# [Problem details]
Return a copy of each line that holds the string "Write".

Entries with scene source code:
────────────────────
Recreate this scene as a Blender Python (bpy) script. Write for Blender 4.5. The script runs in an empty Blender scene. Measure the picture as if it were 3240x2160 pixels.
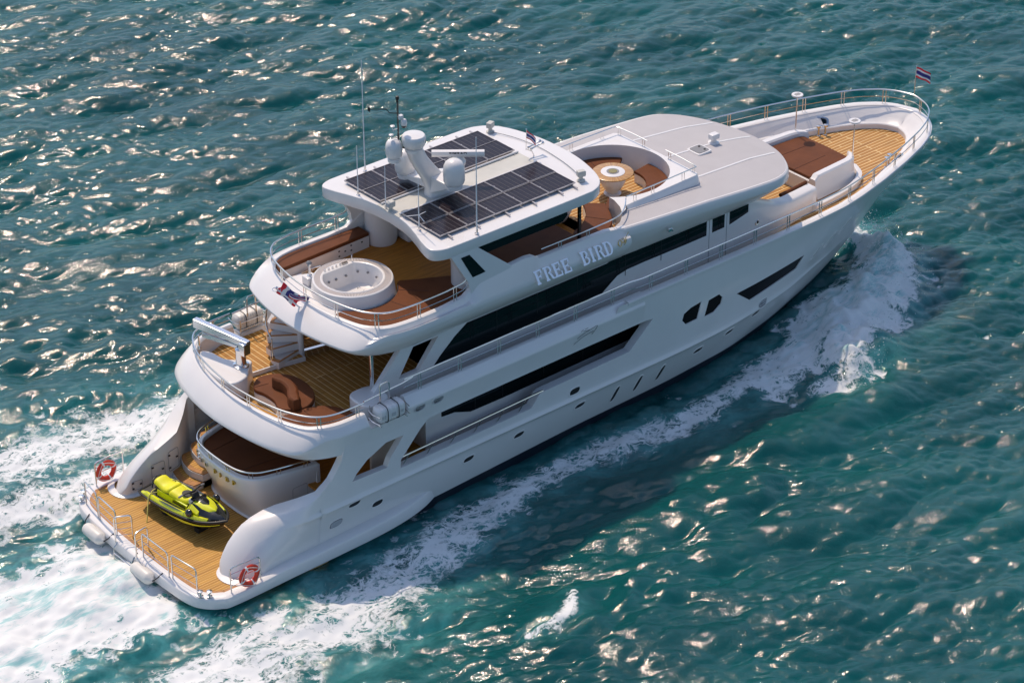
import bpy, math, random
import numpy as np
from mathutils import Vector, Matrix, geometry

SC = bpy.context.scene
COL = SC.collection
RND = random.Random(11)
R = math.radians

# ------------------------------------------------------------------ camera
YAW, PITCH, ROLL = R(50.051), R(30.692), R(-0.249)
CAM = Vector((-33.385, -57.674, 47.03))
FW = Vector((math.cos(YAW) * math.cos(PITCH), math.sin(YAW) * math.cos(PITCH), -math.sin(PITCH)))
RT = Vector((math.sin(YAW), -math.cos(YAW), 0))
UP = RT.cross(FW)
R2 = RT * math.cos(ROLL) + UP * math.sin(ROLL)
U2 = -RT * math.sin(ROLL) + UP * math.cos(ROLL)
cd = bpy.data.cameras.new('camera')
cam = bpy.data.objects.new('camera', cd)
COL.objects.link(cam)
cam.matrix_world = Matrix(((R2.x, U2.x, -FW.x, CAM.x), (R2.y, U2.y, -FW.y, CAM.y), (R2.z, U2.z, -FW.z, CAM.z), (0, 0, 0, 1)))
cd.sensor_width = 36
cd.lens = 8217.6 / 3240 * 36
cd.clip_start = 1
cd.clip_end = 8000
SC.camera = cam

# ------------------------------------------------------------------ sky, sun, exposure
SUN = Vector((0.12, 0.58, 1.0)).normalized()
SUN_EL = math.asin(SUN.z)
SUN_ROT = math.atan2(SUN.x, SUN.y)
w = bpy.data.worlds.new('World')
SC.world = w
w.use_nodes = True
nt = w.node_tree
sky = nt.nodes.new('ShaderNodeTexSky')
sky.sky_type = 'NISHITA'
sky.sun_disc = False
sky.sun_elevation = SUN_EL
sky.sun_rotation = SUN_ROT
sky.air_density = 1.0
sky.dust_density = 1.6
sky.ozone_density = 3.0
bg = nt.nodes['Background']
bg.inputs['Strength'].default_value = 0.15
nt.links.new(sky.outputs[0], bg.inputs['Color'])
sl = bpy.data.lights.new('sun', 'SUN')
sl.energy = 3.0
sl.angle = R(0.5)
sl.color = (1.0, 0.82, 0.64)
so = bpy.data.objects.new('sun', sl)
COL.objects.link(so)
so.rotation_euler = (-SUN).to_track_quat('-Z', 'Y').to_euler()
so.location = (0, 0, 60)
SC.view_settings.view_transform = 'Standard'
SC.view_settings.look = 'None'
SC.view_settings.gamma = 1.0
SC.view_settings.exposure = 0.02

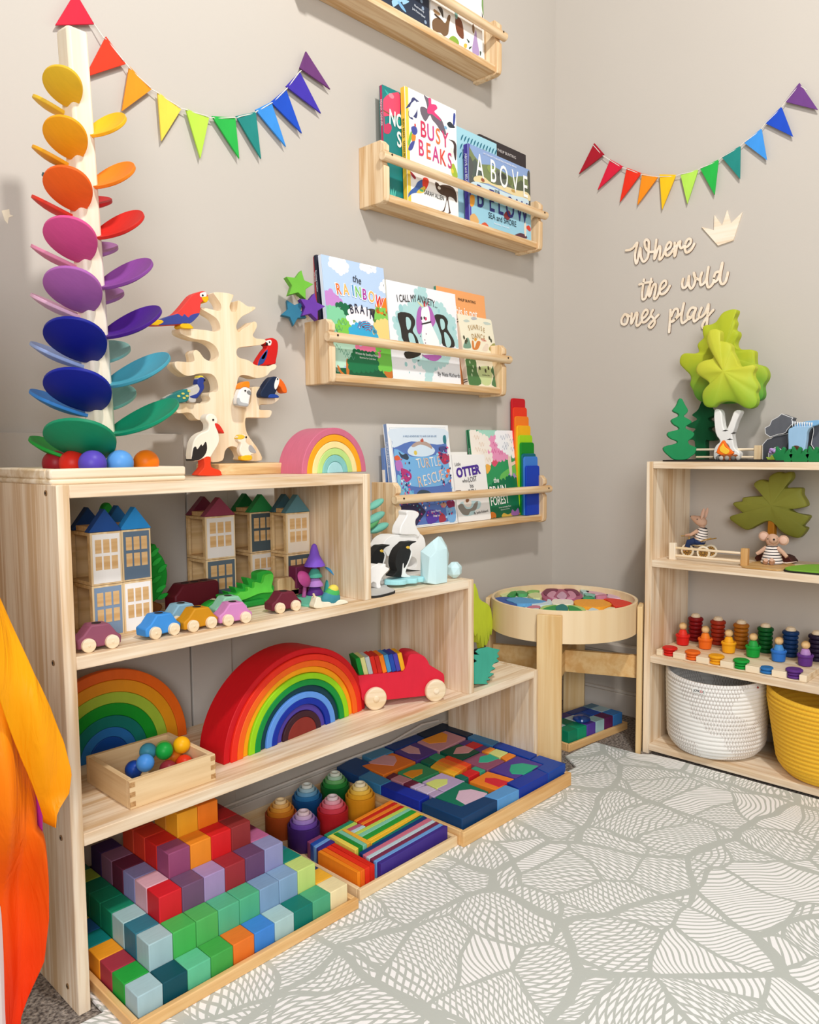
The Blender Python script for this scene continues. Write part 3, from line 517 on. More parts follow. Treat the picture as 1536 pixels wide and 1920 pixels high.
'tu_boat':[[812,2112],[1019,2212],[1316,2229],[1553,2145],[1598,2026],[1420,2095],[1155,2145],[903,2079]],
'tu_fig':[[1171,2330],[1185,2263],[1254,2313],[1296,2263],[1276,2213],[1179,2221]],
'tu_div':[[320,1967],[447,1884],[593,1916],[673,1817],[616,1752],[456,1786],[371,1836]],
'tu_cor1':[[153,1839],[283,1870],[361,1771],[173,1742]],
'tu_cor2':[[168,1710],[357,1739],[425,1575],[342,1479],[183,1499]],
'tu_cor3':[[349,1528],[533,1507],[683,1405],[687,1274],[485,1182],[344,1333]],
'tu_cor4':[[1855,1957],[2028,1904],[2235,1885],[2229,1676],[2008,1611],[1875,1751],[1800,1854]],
'tu_cor5':[[2091,1471],[2199,1486],[2212,1399],[2104,1385]],
'tu_cor6':[[1873,2077],[2136,2093],[2141,1955],[1906,1956]],
'tu_wave':[[188,1370],[297,1335],[429,1119],[639,947],[719,845],[199,821],[171,1096]],
'tu_turt':[[845,888],[1002,965],[1244,938],[1405,846],[1290,751],[967,734],[833,806]],
'tu_dk':[[218,788],[707,763],[962,535],[1112,393],[697,57],[170,65]],
'tu_pur':[[1139,408],[1560,382],[1549,145],[1137,74]],
'tu_fish':[[1823,1255],[1960,1302],[2169,1296],[2082,1247],[1895,1218]],
'tu_fan':[[1905,446],[2032,422],[2273,442],[2242,80],[1952,83]],
'tu_red':[[1618,259],[1753,302],[1845,227],[1852,107],[1615,73],[1577,160]],
'tu_or':[[1688,544],[1851,603],[1944,530],[1828,451]],
'tu_mag':[[1957,615],[2261,616],[2244,426],[2011,457]],
'tu_top':[[2087,2370],[2195,2388],[2189,2180],[2074,2197]],
'ot_q':[[-26,1855],[1440,1872],[1396,2],[-8,-49]],
'ot_water':[[181,555],[814,562],[1049,509],[974,349],[771,300],[688,183],[275,170],[116,339]],
'ot_body':[[43,463],[236,512],[369,364],[622,369],[772,503],[923,536],[806,318],[543,273],[433,179],[219,213],[85,341]],
'ot_face':[[289,549],[441,622],[623,572],[601,431],[468,399],[350,446]],
'ot_nose':[[410,623],[551,616],[491,538],[397,543]],
'ot_ear':[[18,881],[234,882],[196,844],[28,851]],
'fo_q':[[-23,2557],[2110,2596],[2198,21],[1,8]],
'fo_lt':[[520,2554],[1241,2563],[1289,2435],[843,2261],[489,2365]],
'fo_cream':[[11,2465],[248,2519],[465,2427],[755,2345],[860,2155],[888,1708],[730,1584],[535,1629],[573,1860],[-21,1866]],
'fo_pink':[[795,2176],[919,2304],[1204,2348],[1301,2090],[1631,1937],[1677,1785],[1376,1702],[1033,1749],[875,1836]],
'fo_white':[[1204,2348],[1304,2521],[1526,2578],[2110,2596],[2127,1846],[1870,1848],[1499,2003],[1273,2133]],
'fo_red':[[912,1751],[1313,1746],[1182,1597],[1025,1493],[901,1581]],
'fo_tr1':[[1707,1959],[1852,1958],[1844,1279],[1717,1283]],
'fo_tr2':[[1748,1566],[2133,1669],[2099,1581],[1845,1498]],
'fo_g1':[[595,1586],[2324,1688],[2244,1025],[1846,1082],[635,1017]],
'fo_gl':[[1381,1313],[1918,1497],[2147,1536],[2171,1249],[1676,1153],[1090,851],[1214,1167]],
'fo_yel':[[608,1565],[791,1540],[808,1434],[613,1291]],
'fo_dk':[[604,828],[1486,1094],[1676,1153],[1993,1078],[2158,962],[2200,32],[532,-8]],
'fo_or':[[593,156],[700,181],[827,120],[823,-7],[565,-10]],
'fo_ye2':[[1120,-5],[1211,117],[1415,61],[1601,92],[1622,4]],
'fo_pu':[[1590,28],[1656,197],[1789,124],[1954,223],[1974,25]],
'fo_or2':[[1956,26],[2041,86],[2171,188],[2200,32]],
'fo_pu2':[[1634,1220],[1775,1303],[1829,1192],[1921,1299],[2045,1164],[2103,1074],[1854,1126]],
'planks':[[-2424,-1729,9790],[-2384,-1706,9518],[-2418,-1702,9244],[-2415,-1716,8965],[-2449,-1731,8674],[-2446,-1727,8451],[-2443,-1742,8115],[-2479,-1759,8025],[-2477,-1756,7750]],
'wh_q':[[-1959,405],[16,823],[1,45],[-1884,1]],
'wh_tail':[[-1298,233],[-892,393],[-721,416],[-931,265],[-996,307],[-1238,100],[-1304,97]],
'wh_fin':[[-1064,280],[-933,219],[-836,121],[-1003,147],[-1132,254]],
'an_q':[[14,773],[2135,1108],[2073,61],[1,36]],
'an_emu':[[47,246],[162,384],[368,462],[554,413],[677,652],[773,664],[706,422],[658,188],[502,71],[353,100],[93,51]],
'an_bear':[[967,702],[1146,757],[1259,629],[1285,294],[1088,296],[976,426]],
'an_leaf':[[671,48],[851,210],[1044,182],[1078,73],[883,51]],
'an_fl':[[1320,184],[1421,195],[1376,80],[1277,94]],
'an_lil':[[1639,73],[1692,392],[1807,709],[1859,452],[1928,99]],
'an_lf1':[[1407,338],[1526,307],[1484,255]],
'an_lf2':[[1500,149],[1624,218],[1518,105]],
'an_lf3':[[1953,209],[2024,208],[1969,88]],
'an_f0':[[268,708],[454,733],[482,506],[374,607]],
'bd_q':[[68,1666],[2059,1854],[2037,1293],[8,225]],
'bd_bird':[[1608,1676],[1778,1743],[1897,1534],[1974,1333],[1869,1370],[1723,1416],[1623,1530]],
'bd_red':[[1637,1573],[1751,1579],[1767,1458],[1683,1451]],
'bush':[[-692,122],[-494,208],[-310,157],[-359,281],[-198,282],[-223,344],[-34,295],[-72,406],[106,347],[95,455],[248,399],[210,548],[421,473],[454,614],[716,627],[818,522],[769,380],[826,275],[761,87],[698,-52],[208,-14],[-315,-17],[-657,25]],
'bush2':[[-255,196],[-34,283],[-6,314],[161,304],[163,387],[303,344],[335,460],[506,414],[568,552],[715,571],[758,504],[708,315],[735,213],[443,229],[157,173],[-11,149],[-67,110]],
'cyp':[[-62,1257],[32,1293],[94,1143],[171,1035],[221,903],[248,724],[208,527],[121,387],[9,289],[-85,266],[-202,332],[-171,1169]],
'cypt':[[-98,292],[8,252],[140,169],[55,56],[-133,61],[-237,90],[-229,312]],
'cyp2':[[311,1638],[344,1832],[401,1989],[479,2039],[541,1993],[576,1904],[610,1790],[616,1615]],
'silk':[[173,6366],[282,6010],[421,5538],[599,5079],[747,4578],[806,4164],[753,3890],[573,3697],[537,3494],[593,3220],[612,2703],[621,2110],[548,1552],[359,1132],[245,834]]}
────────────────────
# [Task answer]
Recreate this scene as a Blender Python (bpy) script. Write for Blender 4.5. The script runs in an empty Blender scene. Measure the picture as if it were 3240x2160 pixels.
The Blender Python script for this scene continues. Write part 3, from line 517 on. More parts follow. Treat the picture as 1536 pixels wide and 1920 pixels high.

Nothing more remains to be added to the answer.